# Exercise aim
Return the whole listing, line for line, without the pictures in it.

# Source data
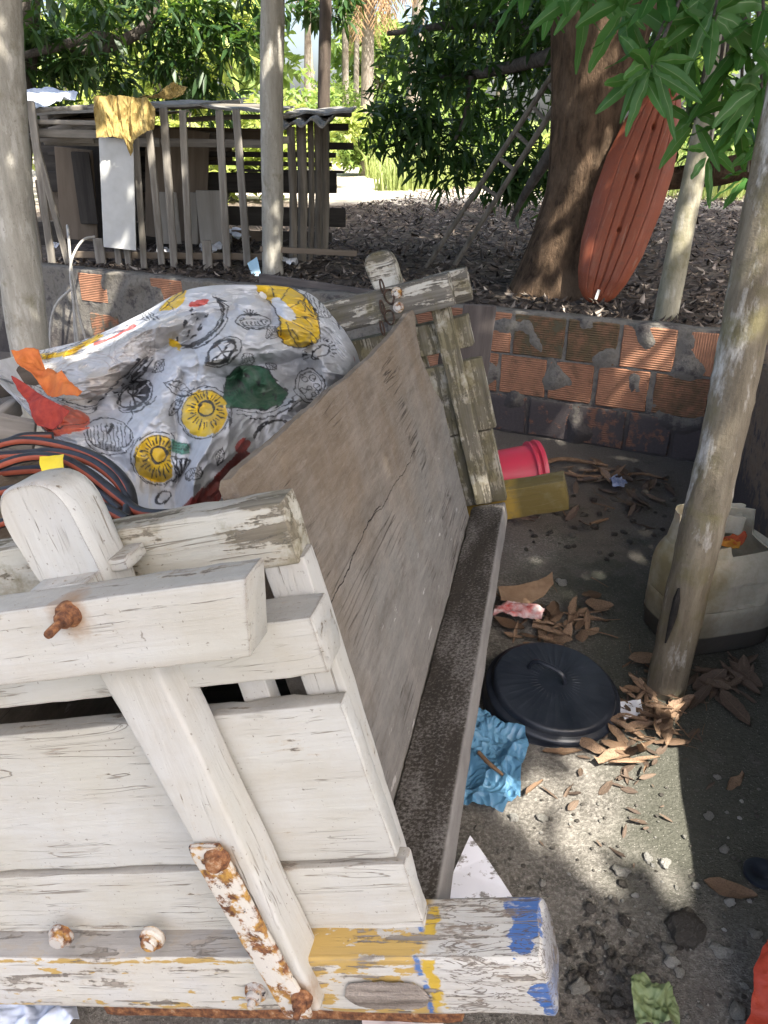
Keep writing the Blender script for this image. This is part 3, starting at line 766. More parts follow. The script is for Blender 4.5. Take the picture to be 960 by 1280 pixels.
# rusty hook and chain links on the far rail
bm = bmesh.new()
for k in range(5):
    c = CL(478 + 9 * (k % 2), 358 + 13 * k, 1, YF - .075); 
    pts = [(c.x + .017 * math.cos(a) * (1 if k % 2 else .35), YF - .078 + .010 * math.sin(a * 2) * (k % 2), c.z + .026 * math.sin(a)) for a in np.linspace(0, 2 * PI, 15)]
    tube_bm(bm, pts, .0036, 6, False)
fin('chain', bm, M['dark_iron'], cart)
bm = bmesh.new()
for (px, py) in ((496, 366), (498, 384)):
    c = CL(px, py, 1, YF - .075)
    lathe_bm(bm, [(.020, 0), (.020, .008), (.012, .009), (.012, .016), (.006, .017)], 14, True, True, Matrix.Translation((c.x, YF - .071, c.z)) @ Matrix.Rotation(R(90), 4, 'X'))
fin('bolt_plate', bm, M['rust_paint'], cart)
# dark board and pallet piece behind the far end
bk = empty('plank_stack', G(600, 470, 0), 'dark grey old planks standing behind the far end of the cart', 'planks')
def world_plank(name, mat, parent, p0, p1, w, th, seed, up=(0, 0, 1), r=.004):
    """board from p0 to p1 (world); w across, th thick"""
    p0, p1 = Vector(p0), Vector(p1); d = p1 - p0; L = d.length; d.normalize(); upv = Vector(up)
    y = upv.cross(d).normalized(); z = d.cross(y)
    bm = bmesh.new(); plank_bm(bm, 0, 0, L, (-th / 2, th / 2), (-w / 2, w / 2), r=min(r, th * .3), seed=seed, step=max(.04, L / 24), wob=min(.003, th * .15))
    o = fin(name, bm, mat)
    Mx = Matrix((d, y, z)).transposed().to_4x4(); Mx.translation = p0
    if parent: o.parent = parent; o.matrix_basis = parent.matrix_basis.inverted() @ Mx
    else: o.matrix_basis = Mx
    return o
M['grey_plank'] = simple('grey_dark_plank', (.075, .062, .056), (.16, .135, .12), 24, .9, .4, .004, 0)
a = AY(575, 400, 3.95); b = AY(612, 388, 3.95)
world_plank('board', M['grey_plank'], bk, AY(600, 381, 3.9), (AY(596, 381, 3.9).x - .03, 3.98, .02), .16, .02, 3, up=(1, 0, 0))
world_plank('board', M['dark_wood'], bk, AY(572, 395, 3.96), (AY(566, 395, 3.9).x - .03, 4.05, .02), .14, .02, 5, up=(1, 0, 0))
# =================================================================== the fruit-print bag in the cart
RX0, RY0, RS = -30, 335, 2.0; RW, RH = int(490 * RS), int(330 * RS)
ras = np.empty((RH, RW, 3), np.float32); ras[:] = (.46, .47, .485)
YY, XX = np.mgrid[0:RH, 0:RW]; XX = XX / RS + RX0; YY = YY / RS + RY0
BLK = (.018, .018, .022); YEL = (.62, .40, .02); GRN = (.028, .095, .05); ORG = (.60, .17, .04); RED = (.45, .05, .035)
def inpoly(pts):
    m = np.zeros(XX.shape, bool); n = len(pts)
    for i in range(n):
        x0, y0 = pts[i]; x1, y1 = pts[(i + 1) % n]
        if y0 == y1: continue
        c_ = ((YY < y0) != (YY < y1)) & (XX < (x1 - x0) * (YY - y0) / (y1 - y0) + x0); m ^= c_
    return m
def pfill(pts, col, op=1.0): m = inpoly(pts); ras[m] = ras[m] * (1 - op) + np.array(col) * op
def stroke(pts, w=1.5, col=BLK, close=False, op=1.0):
    pts = list(pts) + ([pts[0]] if close else [])
    for (x0, y0), (x1, y1) in zip(pts, pts[1:]):
        a0 = max(0, int((min(x0, x1) - w - RX0) * RS)); a1 = min(RW, int((max(x0, x1) + w - RX0) * RS) + 2)
        b0 = max(0, int((min(y0, y1) - w - RY0) * RS)); b1 = min(RH, int((max(y0, y1) + w - RY0) * RS) + 2)
        if a1 <= a0 or b1 <= b0: continue
        x = XX[b0:b1, a0:a1]; y = YY[b0:b1, a0:a1]; dx, dy = x1 - x0, y1 - y0; L = dx * dx + dy * dy + 1e-9
        t = np.clip(((x - x0) * dx + (y - y0) * dy) / L, 0, 1); d = np.hypot(x - x0 - t * dx, y - y0 - t * dy)
        k = np.clip((w / 2 - d) * RS + .5, 0, 1)[..., None] * op; ras[b0:b1, a0:a1] = ras[b0:b1, a0:a1] * (1 - k) + np.array(col) * k
def ell(cx, cy, rx, ry, rot=0, n=40, a0=0, a1=360):
    r = R(rot); out = []
    for i in range(n + 1):
        a = R(a0 + (a1 - a0) * i / n); x, y = rx * math.cos(a), ry * math.sin(a)
        out.append((cx + x * math.cos(r) - y * math.sin(r), cy + x * math.sin(r) + y * math.cos(r)))
    return out
def smooth2(pts, n=40): return [(p.x, p.y) for p in spline([(x, y, 0) for x, y in pts], n)]
def kiwi(cx, cy, rx, ry, rot, spokes=26, ring=.36, oc=1.12):
    pfill(ell(cx, cy, rx, ry, rot), YEL); stroke(ell(cx, cy, rx * oc, ry * oc, rot), 1.3); stroke(ell(cx + 1, cy + 2, rx * 1.02, ry * 1.03, rot), .9)
    stroke(ell(cx + rx * .05, cy - ry * .15, rx * ring, ry * ring, rot), 3.0)
    for k in range(spokes):
        a = 2 * PI * k / spokes; f = lambda q: (cx + rx * .05 * 1 + rx * q * math.cos(a), cy - ry * .12 + ry * q * math.sin(a))
        stroke([f(.50 + .05 * (k % 2)), f(.70 + .08 * (k % 3))], 1.7)
def leafp(x0, y0, x1, y1, w, veins=5, fill=None):
    d = (x1 - x0, y1 - y0); L = math.hypot(*d); nx, ny = -d[1] / L, d[0] / L
    a = [(x0 + d[0] * t + nx * w * math.sin(PI * t) , y0 + d[1] * t + ny * w * math.sin(PI * t)) for t in np.linspace(0, 1, 14)]
    b = [(x0 + d[0] * t - nx * w * math.sin(PI * t) , y0 + d[1] * t - ny * w * math.sin(PI * t)) for t in np.linspace(1, 0, 14)]
    if fill: pfill(a + b, fill)
    stroke(a + b, 1.3, close=True); stroke([(x0, y0), (x1, y1)], 1.2)
    for k in range(1, veins + 1):
        t = k / (veins + 1.5); px, py = x0 + d[0] * t, y0 + d[1] * t; q = w * .75 * math.sin(PI * t)
        for sg in (1, -1): stroke([(px, py), (px + nx * q * sg + d[0] * .12, py + ny * q * sg + d[1] * .12)], 1.0)
def seeds(lst, w=3.4):
    for (x, y, a) in lst: stroke([(x, y), (x + 4 * math.cos(R(a)), y + 4 * math.sin(R(a)))], w)
# inside of the mouth: the print shows through, pale and brownish
pfill([(48, 458), (95, 447), (150, 425), (215, 395), (235, 402), (205, 432), (160, 462), (128, 490), (118, 506), (75, 505)], (.42, .38, .33), .6)
pfill(ell(100, 458, 26, 15, -15), (.44, .44, .45), .5); pfill(ell(128, 475, 22, 16, -20), (.42, .35, .27), .5)
for k in (30, 24, 12): stroke(ell(165, 435, k, k * .72, -30), 1.2, (.30, .27, .25))
for k in range(18): a = 2 * PI * k / 18; stroke([(165 + 14 * math.cos(a), 435 + 10 * math.sin(a)), (165 + 22 * math.cos(a), 435 + 16 * math.sin(a))], 1, (.34, .31, .28))
for k in (44, 34): stroke(ell(105, 470, k, k * .6, -20), 1.1, (.32, .27, .23))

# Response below
Keep writing the Blender script for this image. This is part 3, starting at line 766. More parts follow. The script is for Blender 4.5. Take the picture to be 960 by 1280 pixels.
# rusty hook and chain links on the far rail
bm = bmesh.new()
for k in range(5):
    c = CL(478 + 9 * (k % 2), 358 + 13 * k, 1, YF - .075); 
    pts = [(c.x + .017 * math.cos(a) * (1 if k % 2 else .35), YF - .078 + .010 * math.sin(a * 2) * (k % 2), c.z + .026 * math.sin(a)) for a in np.linspace(0, 2 * PI, 15)]
    tube_bm(bm, pts, .0036, 6, False)
fin('chain', bm, M['dark_iron'], cart)
bm = bmesh.new()
for (px, py) in ((496, 366), (498, 384)):
    c = CL(px, py, 1, YF - .075)
    lathe_bm(bm, [(.020, 0), (.020, .008), (.012, .009), (.012, .016), (.006, .017)], 14, True, True, Matrix.Translation((c.x, YF - .071, c.z)) @ Matrix.Rotation(R(90), 4, 'X'))
fin('bolt_plate', bm, M['rust_paint'], cart)
# dark board and pallet piece behind the far end
bk = empty('plank_stack', G(600, 470, 0), 'dark grey old planks standing behind the far end of the cart', 'planks')
def world_plank(name, mat, parent, p0, p1, w, th, seed, up=(0, 0, 1), r=.004):
    """board from p0 to p1 (world); w across, th thick"""
    p0, p1 = Vector(p0), Vector(p1); d = p1 - p0; L = d.length; d.normalize(); upv = Vector(up)
    y = upv.cross(d).normalized(); z = d.cross(y)
    bm = bmesh.new(); plank_bm(bm, 0, 0, L, (-th / 2, th / 2), (-w / 2, w / 2), r=min(r, th * .3), seed=seed, step=max(.04, L / 24), wob=min(.003, th * .15))
    o = fin(name, bm, mat)
    Mx = Matrix((d, y, z)).transposed().to_4x4(); Mx.translation = p0
    if parent: o.parent = parent; o.matrix_basis = parent.matrix_basis.inverted() @ Mx
    else: o.matrix_basis = Mx
    return o
M['grey_plank'] = simple('grey_dark_plank', (.075, .062, .056), (.16, .135, .12), 24, .9, .4, .004, 0)
a = AY(575, 400, 3.95); b = AY(612, 388, 3.95)
world_plank('board', M['grey_plank'], bk, AY(600, 381, 3.9), (AY(596, 381, 3.9).x - .03, 3.98, .02), .16, .02, 3, up=(1, 0, 0))
world_plank('board', M['dark_wood'], bk, AY(572, 395, 3.96), (AY(566, 395, 3.9).x - .03, 4.05, .02), .14, .02, 5, up=(1, 0, 0))
# =================================================================== the fruit-print bag in the cart
RX0, RY0, RS = -30, 335, 2.0; RW, RH = int(490 * RS), int(330 * RS)
ras = np.empty((RH, RW, 3), np.float32); ras[:] = (.46, .47, .485)
YY, XX = np.mgrid[0:RH, 0:RW]; XX = XX / RS + RX0; YY = YY / RS + RY0
BLK = (.018, .018, .022); YEL = (.62, .40, .02); GRN = (.028, .095, .05); ORG = (.60, .17, .04); RED = (.45, .05, .035)
def inpoly(pts):
    m = np.zeros(XX.shape, bool); n = len(pts)
    for i in range(n):
        x0, y0 = pts[i]; x1, y1 = pts[(i + 1) % n]
        if y0 == y1: continue
        c_ = ((YY < y0) != (YY < y1)) & (XX < (x1 - x0) * (YY - y0) / (y1 - y0) + x0); m ^= c_
    return m
def pfill(pts, col, op=1.0): m = inpoly(pts); ras[m] = ras[m] * (1 - op) + np.array(col) * op
def stroke(pts, w=1.5, col=BLK, close=False, op=1.0):
    pts = list(pts) + ([pts[0]] if close else [])
    for (x0, y0), (x1, y1) in zip(pts, pts[1:]):
        a0 = max(0, int((min(x0, x1) - w - RX0) * RS)); a1 = min(RW, int((max(x0, x1) + w - RX0) * RS) + 2)
        b0 = max(0, int((min(y0, y1) - w - RY0) * RS)); b1 = min(RH, int((max(y0, y1) + w - RY0) * RS) + 2)
        if a1 <= a0 or b1 <= b0: continue
        x = XX[b0:b1, a0:a1]; y = YY[b0:b1, a0:a1]; dx, dy = x1 - x0, y1 - y0; L = dx * dx + dy * dy + 1e-9
        t = np.clip(((x - x0) * dx + (y - y0) * dy) / L, 0, 1); d = np.hypot(x - x0 - t * dx, y - y0 - t * dy)
        k = np.clip((w / 2 - d) * RS + .5, 0, 1)[..., None] * op; ras[b0:b1, a0:a1] = ras[b0:b1, a0:a1] * (1 - k) + np.array(col) * k
def ell(cx, cy, rx, ry, rot=0, n=40, a0=0, a1=360):
    r = R(rot); out = []
    for i in range(n + 1):
        a = R(a0 + (a1 - a0) * i / n); x, y = rx * math.cos(a), ry * math.sin(a)
        out.append((cx + x * math.cos(r) - y * math.sin(r), cy + x * math.sin(r) + y * math.cos(r)))
    return out
def smooth2(pts, n=40): return [(p.x, p.y) for p in spline([(x, y, 0) for x, y in pts], n)]
def kiwi(cx, cy, rx, ry, rot, spokes=26, ring=.36, oc=1.12):
    pfill(ell(cx, cy, rx, ry, rot), YEL); stroke(ell(cx, cy, rx * oc, ry * oc, rot), 1.3); stroke(ell(cx + 1, cy + 2, rx * 1.02, ry * 1.03, rot), .9)
    stroke(ell(cx + rx * .05, cy - ry * .15, rx * ring, ry * ring, rot), 3.0)
    for k in range(spokes):
        a = 2 * PI * k / spokes; f = lambda q: (cx + rx * .05 * 1 + rx * q * math.cos(a), cy - ry * .12 + ry * q * math.sin(a))
        stroke([f(.50 + .05 * (k % 2)), f(.70 + .08 * (k % 3))], 1.7)
def leafp(x0, y0, x1, y1, w, veins=5, fill=None):
    d = (x1 - x0, y1 - y0); L = math.hypot(*d); nx, ny = -d[1] / L, d[0] / L
    a = [(x0 + d[0] * t + nx * w * math.sin(PI * t) , y0 + d[1] * t + ny * w * math.sin(PI * t)) for t in np.linspace(0, 1, 14)]
    b = [(x0 + d[0] * t - nx * w * math.sin(PI * t) , y0 + d[1] * t - ny * w * math.sin(PI * t)) for t in np.linspace(1, 0, 14)]
    if fill: pfill(a + b, fill)
    stroke(a + b, 1.3, close=True); stroke([(x0, y0), (x1, y1)], 1.2)
    for k in range(1, veins + 1):
        t = k / (veins + 1.5); px, py = x0 + d[0] * t, y0 + d[1] * t; q = w * .75 * math.sin(PI * t)
        for sg in (1, -1): stroke([(px, py), (px + nx * q * sg + d[0] * .12, py + ny * q * sg + d[1] * .12)], 1.0)
def seeds(lst, w=3.4):
    for (x, y, a) in lst: stroke([(x, y), (x + 4 * math.cos(R(a)), y + 4 * math.sin(R(a)))], w)
# inside of the mouth: the print shows through, pale and brownish
pfill([(48, 458), (95, 447), (150, 425), (215, 395), (235, 402), (205, 432), (160, 462), (128, 490), (118, 506), (75, 505)], (.42, .38, .33), .6)
pfill(ell(100, 458, 26, 15, -15), (.44, .44, .45), .5); pfill(ell(128, 475, 22, 16, -20), (.42, .35, .27), .5)
for k in (30, 24, 12): stroke(ell(165, 435, k, k * .72, -30), 1.2, (.30, .27, .25))
for k in range(18): a = 2 * PI * k / 18; stroke([(165 + 14 * math.cos(a), 435 + 10 * math.sin(a)), (165 + 22 * math.cos(a), 435 + 16 * math.sin(a))], 1, (.34, .31, .28))
for k in (44, 34): stroke(ell(105, 470, k, k * .6, -20), 1.1, (.32, .27, .23))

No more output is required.